Joel 3:13-14
Swing the sickle,
for the harvest is ripe.
Come, trample the grapes,
for the winepress is full
and the vats overflow—
so great is their wickedness!”
Multitudes, multitudes
in the valley of decision!
For the day of the LORD is near
in the valley of decision.
This is the point where we must make choices. The time is nearer than when the journey of Christian faith began. Nearer to the sound of the trumpets and the Lord appearing in the skies. What will you have decided by then? To be happy in the world or to be happy in the ways of the Lord?
My daddy's last apartment was sparsely furnished and he had a view of the swimming pool. My sister Diane told me he used to like looking out at the pool while drinking his morning coffee. He had a few dishes, pots, pans - just enough to fend for himself. He was poor as a man in the world but rich in faith. When his life was taken by a drug dealer on parole, he was ready to be harvested as is described in the above verses of Joel 3.
Daddy was going to church, aiding anyone he could, sharing whatever he could, loving and praying for anyone he could.
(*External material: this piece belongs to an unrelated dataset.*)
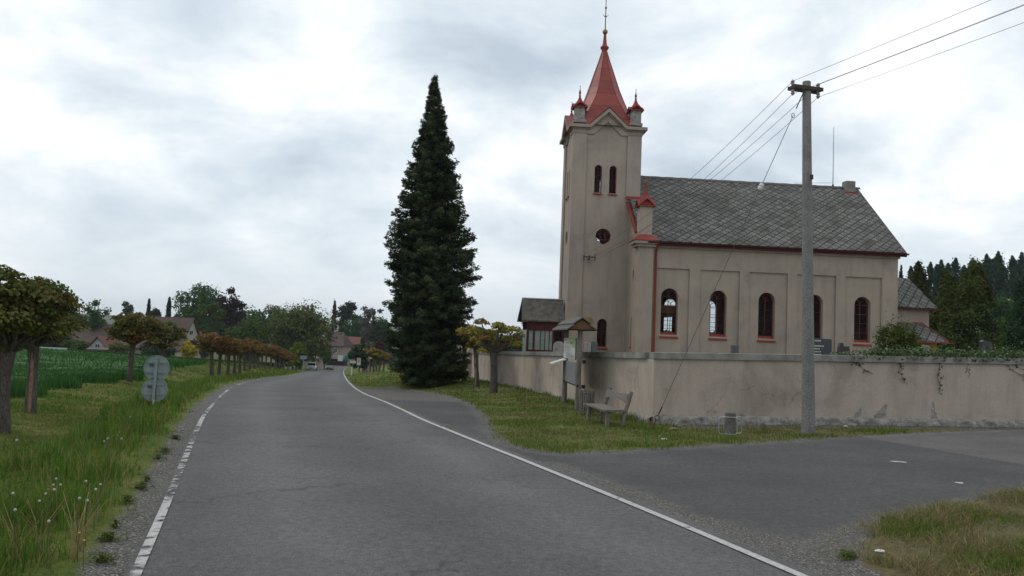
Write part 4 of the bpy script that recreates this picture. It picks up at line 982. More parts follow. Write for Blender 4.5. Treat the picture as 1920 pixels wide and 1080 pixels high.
# ================================================================== BENCH
b1 = onground(1102, 789); b2 = onground(1139.5, 801); b3 = onground(1161, 795); b4 = b1+(b3-b2)
dv = (b2-b1); dv.z = 0; bl = dv.length; du = dv/bl; back = Vector((-du.y, du.x, 0)); 
if back.x < 0: back = -back
org = Vector((b1.x, b1.y, g(b1.x, b1.y)))
bench = thing('wooden_bench', 'rustic weathered log bench with curved backrest against the wall', 'bench', org)
def bp(a, c, z): return du*a+back*c+Vector((0, 0, z))
dz2 = g(b2.x, b2.y)-org.z
wdt = .42
for a in (.06, bl-.04):
    mb = MB(); gz = dz2*(a/bl); mb.ring([bp(a, 0, gz-.15), bp(a, .0, .18), bp(a, .01, .37)], [.055, .052, .048], 12); mb.build('leg', M['wood'], bench, smooth=True)
for a in (.0, bl-.02):
    mb = MB(); mb.ring([bp(a, wdt-.12, -.2), bp(a, wdt-.02, .30), bp(a, wdt+.14, .82)], [.055, .05, .045], 12); mb.build('backpost', M['wood'], bench, smooth=True)
mb = MB(); n = 16; vs = []
for i in range(n+1):
    tt_ = i/n; a = -.10+(bl+.18)*tt_; f0 = -.10+.03*math.sin(tt_*5); bk = wdt-.04+.015*math.sin(tt_*7+1)
    for c, z in ((f0, .365), (f0, .415), (bk, .415), (bk, .365)): vs.append(bp(a, c, z))
fs = [(4*i+j, 4*i+(j+1) % 4, 4*i+4+(j+1) % 4, 4*i+4+j) for i in range(n) for j in range(4)]+[(3, 2, 1, 0), (4*n, 4*n+1, 4*n+2, 4*n+3)]
mb.add(vs, fs); mb.build('seat', M['wood'], bench, bevel=.008)
mb = MB(); vs = []
for i in range(n+1):
    tt_ = i/n; a = -.04+(bl+.02)*tt_; top = .76+.01*math.sin(tt_*9); bot = .55+.085*math.sin(math.pi*tt_)-.04*(1-tt_)*0
    for c, z in ((wdt+.0, bot), (wdt+.06, top), (wdt+.10, top), (wdt+.04, bot)): vs.append(bp(a, c, z))
mb.add(vs, fs); mb.build('backrest', M['wood'], bench, bevel=.006)

# ================================================================== LITTER BIN
p = onground(1099, 778); t = thing('litter_bin', 'round litter bin of grey slats around a metal drum by the bench', 'litter bin', p)
mb = MB(); mb.lathe([(.16, .06), (.165, .08), (.165, .60), (.15, .60), (.15, .12), (0, .12)], 24); mb.build('drum', M['metal'], t, smooth=True)
mb = MB()
for i in range(18):
    a = 2*math.pi*i/18; mb.box(.185, .203, -.021, .021, .05, .64+.01*(i % 3), xf=Matrix.Rotation(a, 4, 'Z'))
mb.build('slat', M['wood'], t)
for z in (.15, .55): mb = MB(); mb.lathe([(.183, z), (.184, z+.03), (.168, z+.03), (.168, z), (.183, z)], 24); mb.build('hoop', M['darkmetal'], t)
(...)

My daddy was inspired to walk in light and on a path that was laid by the Lord. At the time I thought he was flaky, until now. Because I have joined him in that walk.
On May 1st, I will move into a one bedroom apartment with little furnishings, a few pots and pans, some dishes - just enough to fend for myself. It overlooks the swimming pool and I will most likely be drinking my morning coffee and looking out at it. Maybe even going over to the poolside to drink my coffee.
I am fixing to be alone again, just like I was when I first separated from my ex-wife. Only now, I don't need booze or pills to take away pain. I have learned to fill myself with the Lord. I have a torrent of woes upon me that I must soon face. It is going to be a difficult task but it is possible to be dealt with.
Two years have passed to bring me back to a place I have been before. I find it a bit eerie but I know the Lord is with me. Whatever happens, He is going to help me in the end. I am a bit shaky as my trial comes to me. I have prayed that this not come my way, but it is most definitely forming.
I will be posting thoughts and sharing stories from where I dwell alone. Even the cat will be gone. My son is taking her with him to his new home. I hope I continue to be of use to you for inspiration. I feel myself changing and want to keep my faith strong. I have loved having good passion and sincere love for the Lord. I want to continue to do so.
I want to stay faithful no matter what comes my way. This is my personal valley of decision right now.